» Supplied material
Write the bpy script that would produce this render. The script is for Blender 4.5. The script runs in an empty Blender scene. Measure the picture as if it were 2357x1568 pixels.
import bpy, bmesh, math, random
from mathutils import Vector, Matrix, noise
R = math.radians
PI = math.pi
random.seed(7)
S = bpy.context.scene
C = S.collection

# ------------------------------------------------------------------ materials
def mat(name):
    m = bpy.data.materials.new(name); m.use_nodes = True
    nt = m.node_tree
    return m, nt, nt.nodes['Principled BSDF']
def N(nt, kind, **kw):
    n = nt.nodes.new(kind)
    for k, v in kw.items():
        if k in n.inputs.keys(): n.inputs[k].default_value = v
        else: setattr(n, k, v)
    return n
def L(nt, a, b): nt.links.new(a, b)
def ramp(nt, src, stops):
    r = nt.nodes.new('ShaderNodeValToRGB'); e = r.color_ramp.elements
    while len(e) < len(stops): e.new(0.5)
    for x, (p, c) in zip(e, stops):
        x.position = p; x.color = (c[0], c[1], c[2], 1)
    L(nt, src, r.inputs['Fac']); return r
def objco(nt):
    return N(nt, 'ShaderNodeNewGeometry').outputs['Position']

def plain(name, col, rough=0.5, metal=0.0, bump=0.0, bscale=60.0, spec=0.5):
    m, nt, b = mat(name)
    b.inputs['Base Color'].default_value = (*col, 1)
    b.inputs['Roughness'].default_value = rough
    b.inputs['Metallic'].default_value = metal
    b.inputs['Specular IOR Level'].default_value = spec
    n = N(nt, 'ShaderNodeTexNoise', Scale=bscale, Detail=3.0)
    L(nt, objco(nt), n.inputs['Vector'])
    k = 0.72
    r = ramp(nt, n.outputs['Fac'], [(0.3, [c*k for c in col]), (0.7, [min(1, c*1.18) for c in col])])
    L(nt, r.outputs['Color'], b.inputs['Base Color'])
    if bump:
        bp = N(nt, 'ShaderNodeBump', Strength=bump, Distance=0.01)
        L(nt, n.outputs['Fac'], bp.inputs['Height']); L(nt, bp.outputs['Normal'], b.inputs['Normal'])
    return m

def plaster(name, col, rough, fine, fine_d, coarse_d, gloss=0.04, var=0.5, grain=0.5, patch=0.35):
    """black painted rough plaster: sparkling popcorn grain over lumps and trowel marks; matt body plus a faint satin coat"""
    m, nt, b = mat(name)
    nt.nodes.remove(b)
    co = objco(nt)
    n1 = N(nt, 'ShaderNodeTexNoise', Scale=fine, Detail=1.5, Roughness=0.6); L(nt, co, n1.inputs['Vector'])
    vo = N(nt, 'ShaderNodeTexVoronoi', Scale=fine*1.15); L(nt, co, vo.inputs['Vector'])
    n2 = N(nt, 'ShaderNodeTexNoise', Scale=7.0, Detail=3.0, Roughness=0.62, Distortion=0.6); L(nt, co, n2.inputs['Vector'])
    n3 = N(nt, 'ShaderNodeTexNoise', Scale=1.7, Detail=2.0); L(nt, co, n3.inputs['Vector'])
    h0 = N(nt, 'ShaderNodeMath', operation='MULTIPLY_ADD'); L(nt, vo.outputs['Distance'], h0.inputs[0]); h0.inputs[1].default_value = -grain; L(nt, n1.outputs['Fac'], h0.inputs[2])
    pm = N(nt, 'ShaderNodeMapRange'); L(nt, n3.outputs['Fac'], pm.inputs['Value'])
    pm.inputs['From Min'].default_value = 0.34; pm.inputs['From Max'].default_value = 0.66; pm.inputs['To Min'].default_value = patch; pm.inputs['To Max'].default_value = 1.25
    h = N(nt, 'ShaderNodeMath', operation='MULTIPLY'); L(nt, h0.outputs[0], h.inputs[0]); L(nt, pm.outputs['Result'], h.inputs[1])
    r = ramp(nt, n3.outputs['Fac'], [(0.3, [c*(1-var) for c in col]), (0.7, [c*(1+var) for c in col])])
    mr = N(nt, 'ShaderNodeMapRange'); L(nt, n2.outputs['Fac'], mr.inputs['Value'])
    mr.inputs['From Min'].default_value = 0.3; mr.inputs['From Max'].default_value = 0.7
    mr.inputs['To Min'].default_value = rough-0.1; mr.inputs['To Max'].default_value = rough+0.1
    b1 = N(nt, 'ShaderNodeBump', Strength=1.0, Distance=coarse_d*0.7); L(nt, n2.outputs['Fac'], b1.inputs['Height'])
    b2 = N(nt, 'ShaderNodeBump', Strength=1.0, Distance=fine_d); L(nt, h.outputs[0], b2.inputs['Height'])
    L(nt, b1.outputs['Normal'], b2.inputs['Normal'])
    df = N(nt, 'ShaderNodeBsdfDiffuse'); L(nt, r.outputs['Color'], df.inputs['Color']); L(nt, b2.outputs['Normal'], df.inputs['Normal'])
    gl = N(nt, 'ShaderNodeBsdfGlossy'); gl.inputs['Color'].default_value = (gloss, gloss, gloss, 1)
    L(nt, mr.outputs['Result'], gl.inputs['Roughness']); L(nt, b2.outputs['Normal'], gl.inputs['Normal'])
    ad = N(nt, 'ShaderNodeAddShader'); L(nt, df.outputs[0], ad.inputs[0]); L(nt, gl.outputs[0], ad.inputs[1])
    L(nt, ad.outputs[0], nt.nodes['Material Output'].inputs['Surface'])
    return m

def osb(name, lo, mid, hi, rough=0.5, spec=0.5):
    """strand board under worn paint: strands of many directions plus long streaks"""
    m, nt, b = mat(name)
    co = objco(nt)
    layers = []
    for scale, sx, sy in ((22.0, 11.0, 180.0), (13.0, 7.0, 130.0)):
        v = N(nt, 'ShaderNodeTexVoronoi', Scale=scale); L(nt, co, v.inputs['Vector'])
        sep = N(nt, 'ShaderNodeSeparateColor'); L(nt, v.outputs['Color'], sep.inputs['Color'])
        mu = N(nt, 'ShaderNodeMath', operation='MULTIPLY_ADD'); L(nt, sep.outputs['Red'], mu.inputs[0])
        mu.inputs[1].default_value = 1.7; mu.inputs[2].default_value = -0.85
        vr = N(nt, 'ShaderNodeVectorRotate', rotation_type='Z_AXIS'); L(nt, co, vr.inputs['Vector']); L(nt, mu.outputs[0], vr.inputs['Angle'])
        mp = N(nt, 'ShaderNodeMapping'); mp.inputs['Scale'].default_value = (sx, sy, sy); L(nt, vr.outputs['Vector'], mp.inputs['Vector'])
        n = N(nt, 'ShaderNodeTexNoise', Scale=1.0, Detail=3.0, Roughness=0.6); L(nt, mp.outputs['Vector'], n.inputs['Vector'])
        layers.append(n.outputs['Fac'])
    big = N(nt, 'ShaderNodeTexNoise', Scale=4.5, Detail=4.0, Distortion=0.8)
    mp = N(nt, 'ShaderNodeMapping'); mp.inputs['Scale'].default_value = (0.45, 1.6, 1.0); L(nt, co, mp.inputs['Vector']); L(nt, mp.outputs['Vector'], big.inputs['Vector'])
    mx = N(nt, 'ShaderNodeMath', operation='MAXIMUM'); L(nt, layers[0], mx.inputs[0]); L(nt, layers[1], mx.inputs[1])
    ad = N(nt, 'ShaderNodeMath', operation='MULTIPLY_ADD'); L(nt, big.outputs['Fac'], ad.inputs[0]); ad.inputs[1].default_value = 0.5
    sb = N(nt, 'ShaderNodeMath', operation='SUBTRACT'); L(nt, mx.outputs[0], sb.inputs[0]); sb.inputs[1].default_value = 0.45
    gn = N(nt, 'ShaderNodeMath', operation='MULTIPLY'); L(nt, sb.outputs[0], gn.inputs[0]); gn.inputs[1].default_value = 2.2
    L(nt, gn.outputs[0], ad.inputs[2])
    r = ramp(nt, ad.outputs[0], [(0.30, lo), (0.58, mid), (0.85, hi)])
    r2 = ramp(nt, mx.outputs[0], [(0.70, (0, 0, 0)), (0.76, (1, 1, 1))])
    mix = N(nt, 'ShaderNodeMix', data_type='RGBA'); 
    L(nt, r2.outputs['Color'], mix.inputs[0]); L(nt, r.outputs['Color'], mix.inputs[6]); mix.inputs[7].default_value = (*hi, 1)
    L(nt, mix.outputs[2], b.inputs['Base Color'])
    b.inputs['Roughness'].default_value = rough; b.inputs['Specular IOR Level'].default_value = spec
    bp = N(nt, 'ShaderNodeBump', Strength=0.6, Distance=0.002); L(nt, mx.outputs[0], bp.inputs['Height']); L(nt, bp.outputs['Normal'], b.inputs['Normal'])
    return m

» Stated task
Begin with the first line of the data above and, please, print each line exactly until you have printed the line containing "C = S.collection"; print nothing else.

» Complete response
Write the bpy script that would produce this render. The script is for Blender 4.5. The script runs in an empty Blender scene. Measure the picture as if it were 2357x1568 pixels.
import bpy, bmesh, math, random
from mathutils import Vector, Matrix, noise
R = math.radians
PI = math.pi
random.seed(7)
S = bpy.context.scene
C = S.collection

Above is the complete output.